Sunday, August 7, 2016

The Big Competition Thing: Olympic and Otherwise



I approach the subject of “Competition” with a great deal of humility and even trepidation, because of its central and far-reaching importance. There is nothing I think of more than “competition,” which appears to me as the inverse of love.

The current Olympic competitions in Brazil are the occasion of more widespread public questioning than I've ever seen and much to the good. Brazil has immense problems, and plenty of poverty, which are much more deserving of attention and resource than this exercise in fantasy.

The first real questioning of the Olympics that I came across was Albrecht Haushofer's Moabit Sonnet #25. Haushofer was one of those magnificent Germans - imprisoned by the Nazis in solitary confinement at the Gestapo prison at Moabit, shackled hand and foot, released when the Russians arrived in Berlin in 1945, but shot by a gang of Nazis outside the prison gates. His body was found three weeks later, with his right hand inside his coat, clutching these sonnets he had written in prison.

All that youth, dedicated to death, is essentially what I saw all around me when I was young: the “competitive spirit” in everything related with school, from “sports” to grade-point averages carried out to the fourth decimal place.

The British empirical, scientific and cultural tradition was full of it – Hobbes, Darwin, et al., classical economics, utilitarianism, right down to the current “Evolutionary Psychology.” Life is a competition, death to the soul.

A reader recently sent me a link to an excellent TED talk by Dr. Thomas Fleischmann on near-death experiences.



I let his video run and it was automatically followed by several similar, even one by a crusty old Brit, which made me wonder how the tradition survives such contrary evidence.

One of the character changes usually following an NDE is loss of interest is the formerly all-important question of who is the greatest among us, and also the fear of death.

There are several places in the New Testament where the subject of “Who is the greatest?” is taken up and I often wonder whether those familiar passages are remembered with embarrassment or what. Those ideas are crucial to everything, for me, so I wonder how the competitors manage to know them, know that they are true, but go on as if they weren't true. That has always mystified me.







Monday, July 11, 2016

John Woolman on Schools


I was pleased recently to reread John Woolman for the first time in fifty years. He was still there, deep in my mind, as vital as ever, despite the passing time.

What occasioned this rereading was a blog piece by David H. Albert at The Skylark Sings in which I find for the first time Woolman's essay, “On Schools.”

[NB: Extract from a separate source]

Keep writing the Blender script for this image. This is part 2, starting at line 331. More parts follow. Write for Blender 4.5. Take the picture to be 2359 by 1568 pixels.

On Schools” was first published in 1758 and is only six paragraphs long, You will find it in its entirety at the end of Albert's blog or along with the other interesting short essays included in Woolman's original book, “Considerations on pure wisdom, and human policy; on labour; on schools; and on the right use of the Lord's outward gifts,” at the Evans Early American Imprint Collection.

I have picked out two quotes from “On Schools” for your delight. The first is just perfect, and important, and yet so rarely said or appreciated:

To encourage children to do things with a view to get praise of men appears an obstruction to their being inwardly acquainted with the spirit of truth. For it is the work of the Holy Spirit to direct the mind to God; that in all our proceeding we may have a single eye to Him; may give alms in secret; fast in secret; and labor to keep clear of that disposition reproved by our Savior, "But all their works they do for to be seen of men." - Matthew XXIII. 5.

And then there is this - I imagine that anyone who has dropped off a child on the first day of the first grade knows all about this, bringing a child into this world:

It is a lovely sight to behold innocent children; and when they are sent to schools where their tender minds are in imminent danger of being led astray by tutors, who do not live a self-denying life, or by the conversation of such children as do not live in innocence, it is a case much to be lamented.